Last year's French census revealed the number of Britons living across the Channel had increased by almost half
in the past five years, to 100,000. That's not counting the 47,000 who have second homes in France, according
to the Office for National Statistics.
The flow in the opposite direction is even more pronounced. There are an estimated 270,000 French people
registered as living in Britain, according to the French Embassy. The real figure is higher as not all French
register when they come over.
"You come to us to retire and we come to you for work," says M Roudaut. "I don't mean to be rude but the
French people living in the UK are not here for the weather or food. There are many things I love about Britain like the sense of humour of the people and their politeness - but for most French people here it is an economic
decision, not a lifestyle one."
In an attempt to improve Anglo-French relations the organisers of an upcoming exhibition of French and British
art are producing a pledge book to combat negative stereotyping of the French.
All British visitors to the Entente Cordiale show in London will be encouraged to sign, as will French visitors
when the show transfers to France next year.

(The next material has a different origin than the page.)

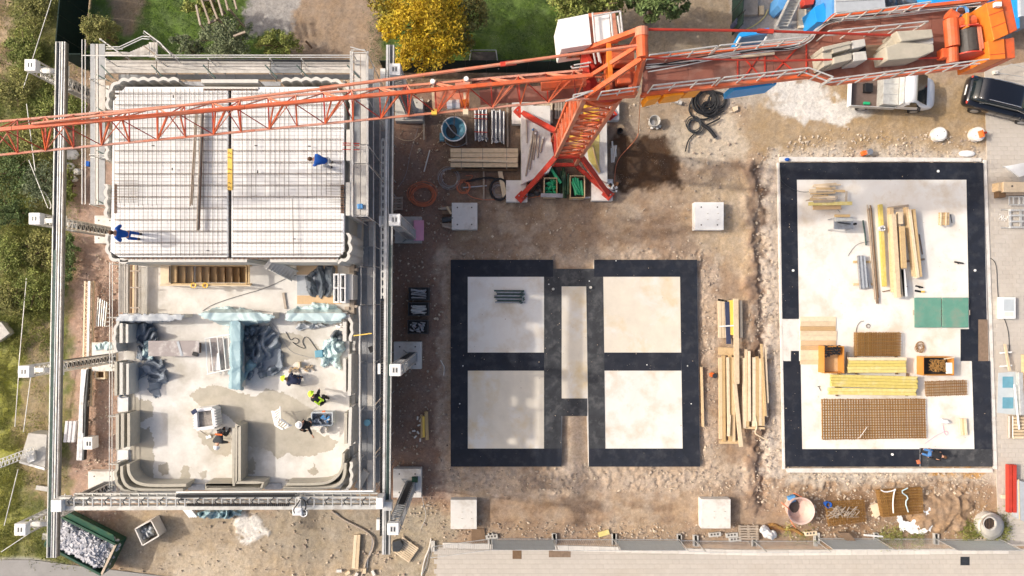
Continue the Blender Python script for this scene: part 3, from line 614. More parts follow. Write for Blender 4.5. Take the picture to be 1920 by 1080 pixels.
# lower storeys: closed shells down to the ground
m_ = MB()
strip(m_, [(211, 260), (206, 200), (214, 165), (240, 153), (440, 153), (630, 153), (652, 170), (654, 300), (652, 470), (640, 487)], 0, ZL+.2, zp=ZU, th=.2, rnd=2); m_.build('lower_storey_wall', 'printed_pale', house)
def rectring(mb, x0, y0, x1, y1, z0, z1, zp): pass
m_ = MB(); q = [P(x, y, 7.0) for x, y in ((222, 500), (222, 880), (240, 918), (635, 918), (655, 890), (655, 500))]; X_ = [q[1].x, P(345, 0, 7).x, P(470, 0, 7).x, q[4].x]; Y_ = [q[2].y, P(0, 540, 7).y, P(0, 494, 7).y, P(0, 470, 7).y]
for a, b, c, d, z in ((0, 1, 0, 3, ZL-.25), (2, 3, 0, 3, ZL-.25), (1, 2, 0, 1, ZL-.25), (1, 2, 2, 3, ZL-.25), (1, 2, 1, 2, 2.6)): m_.box(X_[a], X_[b], Y_[c], Y_[d], 0, z)
m_.build('ground_storey', 'printed_pale', house)
m_ = MB(); q = [P(x, y, ZU) for x, y in ((212, 160), (212, 484), (648, 484), (648, 160))]; m_.prism([(a.x, a.y) for a in q], 0, ZU-.7); m_.build('upper_storey_core', 'printed', house)
# floor of the open storey, left open for the stair
sx0, sx1, sy0, sy1 = 366, 466, 497, 530
for r in ((232, 470, sx0, 905), (sx0, 470, sx1, sy0), (sx0, sy1, sx1, 905), (sx1, 470, 655, 905)):
    m_ = MB(); pbox(m_, *r, ZL-.22, ZL); m_.build('floor_slab', 'deck_slab', house)
m_ = MB(); pbox(m_, 222, 896, 657, 916, ZL-.3, ZL-.006); m_.build('floor_edge', 'concrete_pale', house)
m_ = MB(); pbox(m_, 222, 640, 240, 900, ZL-.3, ZL-.01); m_.build('floor_edge', 'concrete_pale', house)
# roof slab: two fields with a joint, precast strips as separate pieces
for (x0, x1) in ((213, 427), (434, 645)):
    n = 3
    for i in range(n):
        a = x0+(x1-x0)*i/n; b = x0+(x1-x0)*(i+1)/n
        m_ = MB()
        if x0 == 213 and i == 0: m_.prism(poly([(a+22, 163), (b-.3, 163), (b-.3, 482), (a+10, 482), (a-6, 472), (a-3, 350), (a-1, 190)], ZU), ZU-.25, ZU)
        elif x0 == 434 and i == 2: m_.prism(poly([(a, 163), (b-14, 163), (b, 180), (b, 470), (b-10, 482), (a, 482)], ZU), ZU-.25, ZU)
        else: m_.prism(poly([(a, 163), (b-.3, 163), (b-.3, 482), (a, 482)], ZU), ZU-.25, ZU)
        m_.build('roof_slab', 'precast', house)
# raised ribs of foam between the bars
m_ = MB(); y = 170
while y < 480:
    for a, b in ((216, 425), (436, 643)):
        pbox(m_, a, y, b, y+3.6, ZU, ZU+.012)
    y += 7.6
m_.build('slab_ribs', 'precast', house, kind='stuff')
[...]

The idea is being driven by Richard Kaye, who was alarmed by the attitudes survey mentioned earlier, which
was commissioned for the exhibition.
"Nobody is pretending that this is full blown racism, but rather the inheritance on the part of the younger
generation of 'acceptable' attitudes of suspicion and cultural isolationism towards France and the French," says
Mr Kaye.
"This intolerance is simply not constructive. By encouraging visitors to the exhibition to pledge to reverse this
worrying trend, we are taking a step in the right direction."